Lewis Hamilton i Fred Vasseur odnieśli się do ostatnich plotek z rynku transferowego.
Przy okazji weekendu w Azerbejdżanie w obiegu pojawiła się informacja o rzekomych rozmowach kontraktowych Charlesa Leclerca z obozem Mercedesa. Sam zainteresowany jednak dość szybko zdementował te pogłoski, co w pewnym stopniu zamknęło ten temat w środowisku F1.
Cała ta historia odżyła jednak tuż po odwołanych zawodach na torze Imola, gdyż w zagranicznych mediach pojawiła się interesująca plotka, według której Ferrari miało złożyć Lewisowi Hamiltonowi lukratywną propozycję współpracy, opiewającą na 45 milionów euro za sezon.
Podczas czwartkowego spotkania z mediami siedmiokrotny mistrz świata odrzucił jednak te spekulacje, jednocześnie przyznając, że obecnie jest bliski przedłużenia współpracy z Mercedesem.
- To naturalne, że podczas negocjacji kontraktowych pojawia się sporo takich doniesień - powiedział Lewis. - Tak jest właśnie teraz, o ile nie usłyszycie czegoś [innego] ode mnie. Prawdopodobnie, któryś z dziennikarzy musiał się nudzić po odwołaniu wyścigu. Moi ludzie pracują obecnie wraz z Toto nad nowym kontraktem, który jest już prawie gotowy.

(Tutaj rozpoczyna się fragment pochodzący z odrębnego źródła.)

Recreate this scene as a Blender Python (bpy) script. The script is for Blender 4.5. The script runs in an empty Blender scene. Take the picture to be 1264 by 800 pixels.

Hamilton zapytany wprost, czy prowadził jakiekolwiek rozmowy z Ferrari, odparł krótko: - Nie.
fot. Ferrari
W identycznym tonie wypowiedział się także szef stajni z Maranello. - Dla żartu mogę powiedzieć, że dwa tygodnie temu media wysyłały Carlosa Sainza do Audi, a tydzień temu pojawiły się plotki o Leclercu w Mercedesie - stwierdził Fred Vasseur. - Gdyby było to prawdą, to zostałbym teraz sam.
- Na tym etapie sezonu praktycznie co tydzień będą pojawiać się inne historie. Nie wysłaliśmy Lewisowi żadnej oferty i nie zamierzamy tego zrobić. Uważam jednak, że każdy zespół z obecnej stawki na pewnym etapie chciałby mieć w swoich szeregach Hamiltona. Bzdurą byłoby twierdzić, że jest inaczej. Natomiast jeżeli chodzi o moje rozmowy z Hamiltonem, to przez ostatnie 20 lat gadałem z nim praktycznie w każdy weekend i nie zamierzam przestać z nim dyskutować.
Francuz podkreślił również, że jego zespół nie zamierza w pośpiechu przedłużać obecnych umów Leclerca i Sainza. - Mówiłem o tym w zeszłym tygodniu lub dwa tygodnie temu, że priorytetem jest dla nas obecnie tegoroczny sezon i rozwój naszego samochodu. Prawdopodobnie za kilka miesięcy przyjdzie czas na dyskusję w sprawie przyszłości.
- Nie zamierzam rozmawiać teraz z moimi kierowcami na temat przedłużenia umów i nie zmienię mojego zdania. Najważniejszą rzeczą jest obecnie próba zrobienia kroku naprzód, aby móc konkurować z Red Bullem. Na tym się skupiamy.